Posted by Connor Pelton on November 2nd, 2011

Over the next two weeks, we’ll be previewing each of the Pac-12 teams as we head into the season.

Stanford Cardinal

Strengths.  The Cardinal returns four starters from last year’s team, including senior power forward Josh Owens. Owens led the team in points and rebounds last year, and with the addition of freshman guard Chasson Randle in the backcourt, there is reason for hope in Palo Alto after a mediocre 15-16 season. While they have a highly-touted freshman in Randle, the Cardinal also have a great sophomore class that got a ton of experience last year. Leading that group is guard/forward Anthony Brown, who one minute will be draining threes from behind the arc, and the next he will be posting up in the paint. The second of the sophomore sensations is forward Dwight Powell, who averaged 8.1 PPG in 26 starts last year. However, Owens is the rock of this team, and if he is “on” night in and night out, the Cardinal will find themselves in a major postseason tournament come March. He has the ability to guard either position, back a big guy down in the paint, and beat someone off the dribble. Also, if you are looking for a guy besides Oregon State’s Jared Cunningham for a highlight-reel dunk, Owens is guaranteed to provide a few.

Stanford Will Rise and Fall With Owens Leading the Cardinal

Weaknesses.  They lose Jeremy Green to the NBA D-League, and he was by far the best outside shooter on the team. Sophomore Aaron Bright will be asked initially to fill Green’s shoes, which by last year’s stats will be an 11.6 drop in PPG. Finding a dynamic, outside scorer at the guard position is the main thing the Cardinal need to work out in preseason practices, because at the end of the day, Bright is much more comfortable dishing the ball off than taking his own shot.

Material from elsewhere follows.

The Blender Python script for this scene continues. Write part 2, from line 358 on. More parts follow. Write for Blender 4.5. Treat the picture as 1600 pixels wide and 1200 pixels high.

Nonconference Tests.  The Cardinal have a very manageable nonconference slate with the exception of three games. They will likely play in the NIT semifinals on Nov. 23 against (presumably) Oklahoma State and on Nov. 25 in either the championship or consolation game against (most likely) Syracuse or Virginia Tech. The final challenge will come against the Butler Bulldogs on Dec. 22 in Palo Alto. If Stanford can get out of that stretch 2-1 or 3-0, it will mean a lot for their RPI come Selection Sunday.